Boulez à Aix-en-Provence

Le Festival d'Aix-en-Provence avait confié à Boulez un mois de master classes et une série de concerts avec les jeunes, apprentis chefs d'orchestre et instrumentistes, et son Ensemble intercontemporain, dont Christophe Desjardin a fait à son fondateur la surprise d'en créer la transcription pour altos de ses Messagesquisses pour violoncelles. Boulez, qui anime tous les ans des académies d'orchestre d'instrumentistes frais émoulus des conservatoires, a travaillé tout l'été avec l'Orchestre des Jeunes Gustav Mahler, qu'il aura dirigé un peu partout en Europe, notamment à Aix-en-Provence lors des deux concerts de clôture. Pédagogue fort couru et sachant combien il est capital pour que la musique perdure de transmettre aux nouvelles générations un savoir forgé au contact des plus grands artistes du siècle, Boulez est particulièrement à l'aise avec ces instrumentistes au seuil de leur carrière qu'il aime à pousser en leurs derniers retranchements avec une sereine conviction.

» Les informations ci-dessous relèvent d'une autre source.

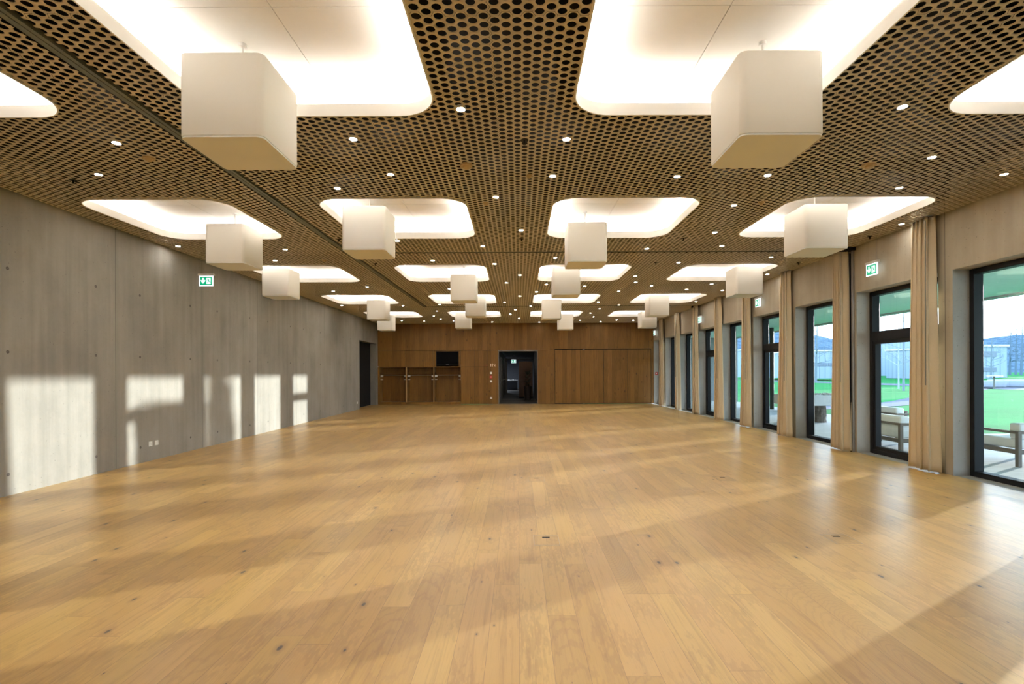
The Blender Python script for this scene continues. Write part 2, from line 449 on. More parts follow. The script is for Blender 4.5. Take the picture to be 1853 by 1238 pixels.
# ------------------------------------------------------------------ cube pendants
def make_lamp():
    root = empty('pendant_lamp')
    b = MB().box(-.3, .3, -.3, .3, .012, .6)
    me = b.build('lamp_shade', mShade, root)
    bm = bmesh.new(); bm.from_mesh(me.data)
    ve = [e for e in bm.edges if abs(e.verts[0].co.z - e.verts[1].co.z) > .3]
    bmesh.ops.bevel(bm, geom=ve, offset=.05, segments=6, affect='EDGES', profile=.5)
    he = [e for e in bm.edges if len(e.link_faces) == 2 and e.calc_face_angle(0) > 1.2]
    bmesh.ops.bevel(bm, geom=he, offset=.008, segments=2, affect='EDGES', profile=.5)
    bm.to_mesh(me.data); bm.free()
    for p in me.data.polygons: p.use_smooth = True
    me.data.set_sharp_from_angle(angle=.6)
    m = MB(); pts = rr(.296, .05, 6); n = len(pts)
    m.add([(x, y, 0) for x, y in pts] + [(x, y, .0115) for x, y in pts], [tuple(range(n)), tuple(range(2 * n - 1, n - 1, -1))] + [(i, (i + 1) % n, n + (i + 1) % n, n + i) for i in range(n)])
    m.build('bottom_diffuser', mShadeB, root)
    MB().cyl((0, 0, .6), (0, 0, .82), .009).build('rod', mRim, root, smooth=True)
    MB().cyl((0, 0, .82), (0, 0, .845), .03, n=20).build('ceiling_rose', mRim, root, smooth=True)
    return root
LAMPS = {(1, 1): (-1, 1), (1, 2): (1, 1), (2, 0): (1, 1), (2, 1): (-1, -1), (2, 2): (-1, 1), (2, 3): (-1, -1),
         (3, 0): (-1, -1), (3, 1): (1, 1), (3, 2): (-1, -1), (3, 3): (1, -1), (4, 0): (1, 1), (4, 1): (1, -1), (4, 2): (-1, 1), (4, 3): (-1, -1),
         (5, 0): (-1, 1), (5, 1): (-1, -1), (5, 2): (1, 1), (5, 3): (1, -1)}
lp = make_lamp()
for q, ((r, c), (sx, sy)) in enumerate(LAMPS.items()):
    o = lp if q == 0 else copy_tree(lp)
    dx = .41 * sx; dy = .40 * sy
    if (r, c) == (5, 3): dx = .34
    o.location = (COLC[c] + dx, ROWC[r] + dy, CEIL - .595)
    rowt = 'nearest' if r == 1 else 'farthest' if r == 5 else ROWN[r]
    tag(o, f'white cube pendant lamp on a short rod, {rowt} row, {COLN[c]}', 'pendant lamp', 'white cube pendant lamps')

# ------------------------------------------------------------------ downlights
DL = [(835.4,197.9),(640.7,251.8),(1026.9,252.1),(707.8,315.9),(1001.6,318.8),(611.6,340.7),(898.4,356.7),(944.1,416.7),(212.3,258.8),(179.8,316.1),
(1635.2,193.4),(1687.8,284.9),(1818.4,315.5),(1390.3,317.2),(1628.7,340.2),(1632.5,405.7),(1329.2,371.8),(874.4,445.7),(720.2,436.2),(1294.5,420.7),
(1171.4,450),(1005.6,466.9),(783.7,471.6),(895.5,477.7),(1228.4,475.2),(941.7,498),(1150.3,499.7),(1151,511),(917,511.8),(989.2,514.8),(1058.7,517.8),
(1179.6,517.4),(1288.5,514),(1243,523.9),(971.5,528.2),(1120,527.3),(940.9,536),(517,451.7),(603.5,527.2),(665,519.3),(619,552.7),(729.7,553.2),(796.6,551),
(813.5,523),(913.6,547.2),(961.1,554.1),(1083.3,546.8),(1120.5,551.9),(933,560.6),(1085.5,558.9),(791,563.2),(785.4,571.8),(798,577.4),(727.5,580.4),
(768,581.3),(820.8,580.9),(890.8,582.6),(924,568.8),(939.5,576.1),(976.3,583),(1050,579.6),(1069,566.6),(1074.7,573.5),(1087.2,582.2),(1116,579),(1146,579.6),
(1260,546),(1209,565.8),(1306.9,445.3),(1396,465.7),(1389.3,496.5),(1307.6,525.7),(323,445.8),(498.9,471.6),(1226.7,319.5)]
def make_down():
    m = loft([[(math.cos(t) * r, math.sin(t) * r, z) for t in [2 * PI * i / 20 for i in range(20)]] for r, z in ((.032, .0), (.041, -.004), (.044, .0), (.044, .02), (.032, .02))], True)
    root = m.build('downlight', mRim, smooth=True)
    MB().cyl((0, 0, -.001), (0, 0, .012), .0325, n=20).build('lens', mLens, root)
    return root
dl = make_down()
used = {}
pos = []
for px, py in DL:
    x, y = at_ceiling(px, py); pos.append((x, min(y, 23.45)))
pos.sort(key=lambda p: p[1])
def where(x, y):
    r = min(range(1, 6), key=lambda k: abs(ROWC[k] - y)); c = min(range(4), key=lambda k: abs(COLC[k] - x))
    rt = 'nearest' if r == 1 else 'farthest' if r == 5 else ROWN[r]
    dx, dy = x - COLC[c], y - ROWC[r]
    side = ('just behind' if dy > 0 else 'just in front of') if abs(dy) > abs(dx) else ('right of' if dx > 0 else 'left of')
    return f'{side} the {rt}-row cove {COLN[c].replace(" by the windows", "")}'
groups = {}
for p in pos: groups.setdefault(where(*p), []).append(p)
for p in pos:
    w = where(*p); g = groups[w]; k = g.index(p)
    if len(g) == 1: lab = f'small round downlight {w}'
    else:
        xs_ = sorted(g, key=lambda q: q[0]); kx = xs_.index(p)
        words_ = {2: ['left', 'right'], 3: ['left', 'middle', 'right'], 4: ['leftmost', 'second', 'third', 'rightmost']}.get(len(g), ['leftmost', 'second', 'third', 'fourth', 'fifth', 'sixth', 'seventh', 'eighth'])
        lab = f'small round downlight {w}, {words_[kx]} of {len(g)}'
    o = dl if p is pos[0] else copy_tree(dl)
    o.location = (p[0], p[1], CEIL)
    tag(o, lab, 'downlight', 'small round downlights in the wooden ceiling')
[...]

Retour de la création lyrique confirmé

« Un journal à deux voix ne se prête pas a priori au théâtre, mais il n'y a pas cela dans mon opéra », avertit Bernard Cavanna, auteur de la Confession impudique, opéra en deux actes adapté par Daniel Martin du roman éponyme de Junichiro Tanizaki et créé fin janvier sur la scène nationale d'Orléans dans une production de l'ARCAL. Formé à l'aune du théâtre, Cavanna ne pouvait s'abuser sur l'efficacité dramatique de cette nouvelle de 1956 du romancier nippon imbriquant érotisme et fascination de la mort. Pourtant, pour ajouter en vitalité dramatique et lyrique à une première version créée avec succès en 1992, Cavanna a jugé nécessaire de réécrire plus de la moitié de ce premier opéra, réduisant son orchestre et retravaillant une large portion de la partie vocale. En dépit du tour scabreux de l'intrigue – les personnages centraux, un mari vieillissant et une femme en pleine force de l'âge, consignent dans leur journal l'intimité de leurs relations de couple –, la Confession impudique a indubitablement la dimension du mythe éternel, sans laquelle le genre opéra ne saurait exister. Musicien d'une sensibilité à fleur de peau, subtil orchestrateur, Cavanna réussit à échapper à l'écueil du graveleux, confiant à la fosse le soin d'exprimer les arcanes de l'âme des héros dans leur douloureuse vérité, alors que le chant reste dans un parlando désincarné. L'orchestre, ardent et grave, tisse comme un voile de soie infini, sentiment conforté par un continuo électroacoustique aux sonorités abyssales en adéquation avec la nostalgie des timbres dominants de l'accordéon et du cymbalum.